Ready to begin reducing your ecological footprint today?
Great, choose one of the methods above that speaks loudest to you and get started. Just choose one to focus on for a month.
For example, as mentioned in #3 Pay Attention To What’s Abundant And Right In Front Of You, for an entire month, before consuming any new goods or services, ask yourself,
Is there something right here I have that’s similar and can do the job?
Another simple way to begin attaining a minimal ecological footprint is to go through your bank or credit card statements and look at your spending from last month. Take an hour and observe what you consumed for the past 30 days. Tracking financial spending is a very reliable measure of how much consumption you are doing monthly.
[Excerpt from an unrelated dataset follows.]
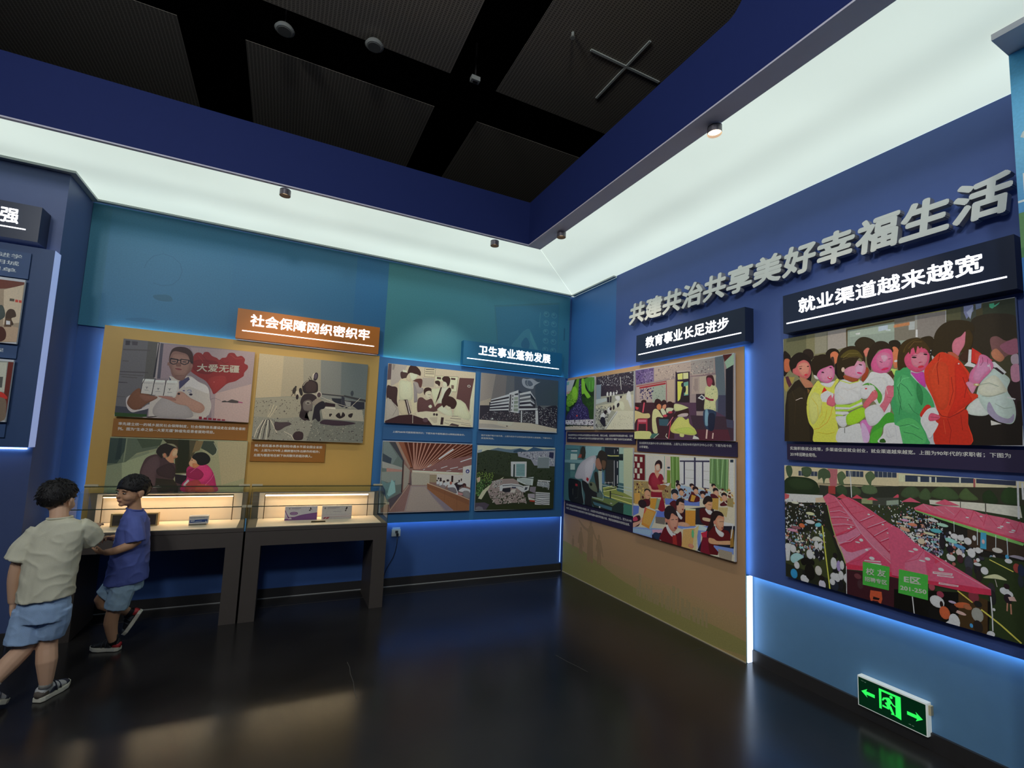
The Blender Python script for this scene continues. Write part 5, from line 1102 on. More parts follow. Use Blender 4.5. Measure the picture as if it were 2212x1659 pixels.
ART['machinist'] = '''#3c5c60 -9 663 1233 664 1243 1 -2 -18;#8ca498 1022 662 1094 660 1104 303 1032 305;#a4ac90 1094 660 1233 664 1239 138 1107 211;#4c7478 -9 657 317 655 297 499 1 483;#7c9ca0 428 659 728 662 715 582 548 539 434 517;#6c8c90 -9 482 426 501 354 460 -8 449;#a4b4ac 129 561 265 562 268 497 123 489;#a4b4ac 125 440 223 446 226 376 129 369;#c8d0cc 137 600 263 605 264 592 137 587;#2c3c40 35 613 291 622 291 614 36 605;#3c6064 -11 325 111 335 128 10 -4 4;#4c7070 129 358 237 356 240 291 133 282;@2c2a24 381 583 54.9 74.0;#8c4438 277 519 312 564 359 561 352 523;#20242c 785 659 1022 662 1020 248 806 273;#2c2c2c 829 528 937 530 944 287 806 293;#141c20 828 558 1090 566 1091 533 837 529;#202c28 1024 596 1089 599 1090 566 1025 563;|c8b868 8.8 835 573 890 570 1024 577;|d4d8c8 4.8 948 640 950 597;|e0e4d4 9.5 1000 642 1001 623;|e0e4d4 7.6 948 525 956 260;|e8ecdc 11.3 1000 519 1002 453;|e8ecdc 11.3 1005 378 1007 293;#9ca498 680 400 746 405 754 170 704 213;#4c6c8c 746 395 778 388 790 272 751 268;~a4a0a8 231 291 256 357 300 424 372 482 478 530 573 558 633 548 621 426 589 383 541 298 491 236 410 254 381 283 288 274;~b0acb4 427 464 548 533 600 516 588 403 506 294 435 298 413 369;|6c90a8 12.2 602 475 588 393 541 298;#981c28 470 312 510 297 494 262 458 280;~2a2420 634 518 658 564 689 611 738 623 803 601 828 553 823 460 770 407 719 463 684 535 651 529;~886050 634 518 684 535 718 492 744 444 729 414 688 406 646 428 628 467;~5c4434 742 514 806 507 800 439 769 422 743 464;@241c18 713 407 32.6 7.9;~282420 606 364 665 379 694 262 697 173 673 165 636 256;~5c6450 516 259 610 264 663 209 664 169 597 172 527 204;@1c2018 552 238 24.1 17.2;~1c1c20 382 267 490 242 527 199 597 172 673 156 699 114 617 94 567 67 588 -20 448 -10 443 108 394 190;~16181c 96 224 114 264 232 269 327 257 365 229 379 126 412 6 148 2 102 115;|3c4440 4.2 317 256 311 192 299 64 243 46;|8c9898 7.3 364 250 408 78 429 13;#8c2430 244 217 291 216 292 190 245 190;|8c8c84 2.7 194 153 197 83;~4c5c58 673 156 730 172 763 142 764 108 700 95 666 120;#242c24 566 88 965 101 1110 107 1098 0 621 -5 560 46;#5c6c40 617 109 889 124 1038 115 937 55 766 74 566 88;#3c5c68 593 56 930 40 923 6 620 25;|98a8a0 7.0 574 104 773 94 779 149 762 171;#7c8444 768 230 990 263 1006 218 1107 211 1238 182 1240 107 1038 115 779 153;|c8c478 7.8 768 221 930 262;|d0cc84 7.8 777 187 991 235;|c8c070 8.7 795 146 1037 134 1240 116;|ccc898 6.6 910 179 1108 166 1238 169;|dce0c4 4.9 751 253 869 251 998 245 1237 236;|a8c4bc 4.7 1004 274 1236 267;|88a8a4 3.7 1005 246 1237 245;|2c3428 7.7 809 205 990 249;|2c3428 6.7 887 181 1101 174;#14181c 886 205 905 207 908 126 889 129;|c8ccc0 5.8 806 293 803 263;|c8ccc0 5.8 864 298 867 270;|c8ccc0 5.7 929 304 930 276;|c8ccc0 2.9 798 282 929 295;|a8b4b0 3.9 714 284 713 185;|a8b4b0 3.9 742 286 746 179;#3c6c5c 1110 98 1240 102 1243 1 1105 1;#202c28 937 50 1038 111 1111 66 1106 -8 931 2;@b8c4a8 719 14 12.9 10.7;@c8d0b8 913 80 19.6 3.8'''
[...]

Where do you see you is one place you can reduce, bundle, or tap into a more local resource?
You may be able to identify an area of resource consumption that can be simplified, streamlined, and reduced right away. To continue this process, make it a habit to review your spending once a month for a year.
Then, continue to tweak your resource consumption as needed, keeping an eye on it over the seasons, as different environmental conditions may bring new challenges to keeping your consumption levels low. At the end of the year, reassess your footprint using the calculator linked above to see how well you did.
So to end…
If you like a resource, use it in moderation.
Minimizing what you consume can also help you identify what is worth consuming to you, which can help you see very clearly what makes you happy in life.
This also leads to smarter, more fulfilling consumption.